What to work on
Copy whichever lines contain the string "scene".

Data lines

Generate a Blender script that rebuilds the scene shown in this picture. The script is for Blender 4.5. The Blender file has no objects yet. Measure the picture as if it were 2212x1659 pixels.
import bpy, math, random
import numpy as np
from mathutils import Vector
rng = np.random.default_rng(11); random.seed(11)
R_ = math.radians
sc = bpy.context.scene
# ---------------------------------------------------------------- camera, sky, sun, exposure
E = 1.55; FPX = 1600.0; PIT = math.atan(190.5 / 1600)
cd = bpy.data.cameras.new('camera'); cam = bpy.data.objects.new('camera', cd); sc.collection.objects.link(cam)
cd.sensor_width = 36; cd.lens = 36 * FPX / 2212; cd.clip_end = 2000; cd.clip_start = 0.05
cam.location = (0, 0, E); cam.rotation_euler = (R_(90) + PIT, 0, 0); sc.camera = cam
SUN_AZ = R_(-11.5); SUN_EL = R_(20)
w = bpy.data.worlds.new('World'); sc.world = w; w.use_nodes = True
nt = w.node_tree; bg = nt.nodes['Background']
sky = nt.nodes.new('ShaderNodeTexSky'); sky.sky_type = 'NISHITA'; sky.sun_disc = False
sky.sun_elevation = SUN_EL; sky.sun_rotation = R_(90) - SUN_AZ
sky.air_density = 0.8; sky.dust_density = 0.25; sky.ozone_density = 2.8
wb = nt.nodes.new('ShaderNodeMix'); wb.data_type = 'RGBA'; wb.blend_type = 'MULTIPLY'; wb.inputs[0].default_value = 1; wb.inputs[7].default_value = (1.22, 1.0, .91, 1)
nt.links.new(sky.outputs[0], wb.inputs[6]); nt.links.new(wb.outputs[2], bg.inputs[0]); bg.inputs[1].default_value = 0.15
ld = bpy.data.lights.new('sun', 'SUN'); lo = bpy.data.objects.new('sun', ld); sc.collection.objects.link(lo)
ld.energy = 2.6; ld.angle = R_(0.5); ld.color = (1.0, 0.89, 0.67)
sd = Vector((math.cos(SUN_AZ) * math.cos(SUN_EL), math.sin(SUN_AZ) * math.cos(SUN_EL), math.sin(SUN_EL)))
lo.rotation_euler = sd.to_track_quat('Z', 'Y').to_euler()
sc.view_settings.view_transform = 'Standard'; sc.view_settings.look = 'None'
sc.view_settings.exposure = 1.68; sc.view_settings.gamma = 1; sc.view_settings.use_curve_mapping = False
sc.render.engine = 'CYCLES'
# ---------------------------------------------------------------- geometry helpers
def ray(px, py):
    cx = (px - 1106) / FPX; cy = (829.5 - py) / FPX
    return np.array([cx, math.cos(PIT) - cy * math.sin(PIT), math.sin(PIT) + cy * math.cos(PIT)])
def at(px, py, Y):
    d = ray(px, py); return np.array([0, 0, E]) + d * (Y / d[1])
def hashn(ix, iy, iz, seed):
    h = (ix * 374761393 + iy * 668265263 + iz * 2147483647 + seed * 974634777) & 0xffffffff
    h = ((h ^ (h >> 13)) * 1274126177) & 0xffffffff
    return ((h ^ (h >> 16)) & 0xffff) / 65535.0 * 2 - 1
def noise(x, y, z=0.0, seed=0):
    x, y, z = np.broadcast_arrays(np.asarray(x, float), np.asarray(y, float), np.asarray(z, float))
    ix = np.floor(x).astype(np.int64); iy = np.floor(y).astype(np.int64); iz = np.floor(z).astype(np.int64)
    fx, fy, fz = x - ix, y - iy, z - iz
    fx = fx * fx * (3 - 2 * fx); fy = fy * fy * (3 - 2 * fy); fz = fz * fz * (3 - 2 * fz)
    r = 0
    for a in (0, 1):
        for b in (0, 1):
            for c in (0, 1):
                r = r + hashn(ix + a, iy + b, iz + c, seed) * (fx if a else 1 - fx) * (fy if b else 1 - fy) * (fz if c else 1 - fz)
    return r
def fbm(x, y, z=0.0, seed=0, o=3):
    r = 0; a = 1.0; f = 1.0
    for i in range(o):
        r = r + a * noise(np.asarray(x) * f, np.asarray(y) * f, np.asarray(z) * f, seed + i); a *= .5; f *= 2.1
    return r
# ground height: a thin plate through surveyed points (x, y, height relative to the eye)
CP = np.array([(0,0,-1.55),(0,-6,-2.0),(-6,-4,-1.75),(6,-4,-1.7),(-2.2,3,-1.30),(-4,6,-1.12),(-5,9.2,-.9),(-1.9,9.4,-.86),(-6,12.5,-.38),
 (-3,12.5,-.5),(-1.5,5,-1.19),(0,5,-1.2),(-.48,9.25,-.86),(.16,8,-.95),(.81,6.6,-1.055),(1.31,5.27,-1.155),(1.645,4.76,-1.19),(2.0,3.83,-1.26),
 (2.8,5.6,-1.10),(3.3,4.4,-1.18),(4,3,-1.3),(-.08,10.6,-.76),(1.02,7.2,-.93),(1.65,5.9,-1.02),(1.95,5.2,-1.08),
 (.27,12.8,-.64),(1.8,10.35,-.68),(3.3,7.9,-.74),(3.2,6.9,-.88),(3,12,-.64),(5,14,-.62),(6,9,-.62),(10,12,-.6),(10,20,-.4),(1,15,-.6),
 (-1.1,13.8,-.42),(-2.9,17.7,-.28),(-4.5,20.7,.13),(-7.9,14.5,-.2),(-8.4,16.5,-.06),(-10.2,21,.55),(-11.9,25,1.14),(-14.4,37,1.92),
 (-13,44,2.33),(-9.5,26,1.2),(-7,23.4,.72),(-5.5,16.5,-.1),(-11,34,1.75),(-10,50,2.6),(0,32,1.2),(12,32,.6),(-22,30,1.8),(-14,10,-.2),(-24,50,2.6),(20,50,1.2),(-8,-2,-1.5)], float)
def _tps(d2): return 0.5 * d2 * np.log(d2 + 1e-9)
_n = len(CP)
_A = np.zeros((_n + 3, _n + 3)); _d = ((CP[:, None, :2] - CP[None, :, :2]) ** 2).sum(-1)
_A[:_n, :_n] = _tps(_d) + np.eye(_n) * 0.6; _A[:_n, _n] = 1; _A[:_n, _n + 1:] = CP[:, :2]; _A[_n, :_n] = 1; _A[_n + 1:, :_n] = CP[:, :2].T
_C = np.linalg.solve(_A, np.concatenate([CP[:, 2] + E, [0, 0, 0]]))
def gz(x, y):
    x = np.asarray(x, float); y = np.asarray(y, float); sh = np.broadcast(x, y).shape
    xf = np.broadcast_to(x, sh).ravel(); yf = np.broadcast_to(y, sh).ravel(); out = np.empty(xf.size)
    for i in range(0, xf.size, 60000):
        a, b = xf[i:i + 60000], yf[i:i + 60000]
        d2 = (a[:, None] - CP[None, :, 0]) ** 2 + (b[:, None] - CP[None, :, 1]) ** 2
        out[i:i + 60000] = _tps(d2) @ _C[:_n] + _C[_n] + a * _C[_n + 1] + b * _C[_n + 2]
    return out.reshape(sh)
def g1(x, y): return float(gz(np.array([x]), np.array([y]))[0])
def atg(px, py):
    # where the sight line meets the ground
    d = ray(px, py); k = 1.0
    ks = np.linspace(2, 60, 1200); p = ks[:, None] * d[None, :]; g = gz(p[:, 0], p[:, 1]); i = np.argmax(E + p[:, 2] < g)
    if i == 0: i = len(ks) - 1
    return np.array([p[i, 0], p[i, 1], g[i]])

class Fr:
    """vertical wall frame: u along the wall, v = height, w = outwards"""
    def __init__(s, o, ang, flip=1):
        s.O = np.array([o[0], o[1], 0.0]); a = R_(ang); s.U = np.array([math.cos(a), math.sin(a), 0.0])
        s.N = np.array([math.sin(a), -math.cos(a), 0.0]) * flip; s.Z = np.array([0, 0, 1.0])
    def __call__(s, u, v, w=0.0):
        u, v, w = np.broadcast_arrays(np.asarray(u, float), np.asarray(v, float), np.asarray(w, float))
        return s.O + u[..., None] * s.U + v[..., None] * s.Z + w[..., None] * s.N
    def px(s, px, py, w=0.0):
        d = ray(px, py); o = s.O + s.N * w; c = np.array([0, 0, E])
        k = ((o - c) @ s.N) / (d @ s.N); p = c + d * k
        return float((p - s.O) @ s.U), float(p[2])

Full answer
Generate a Blender script that rebuilds the scene shown in this picture. The script is for Blender 4.5. The Blender file has no objects yet. Measure the picture as if it were 2212x1659 pixels.
sc = bpy.context.scene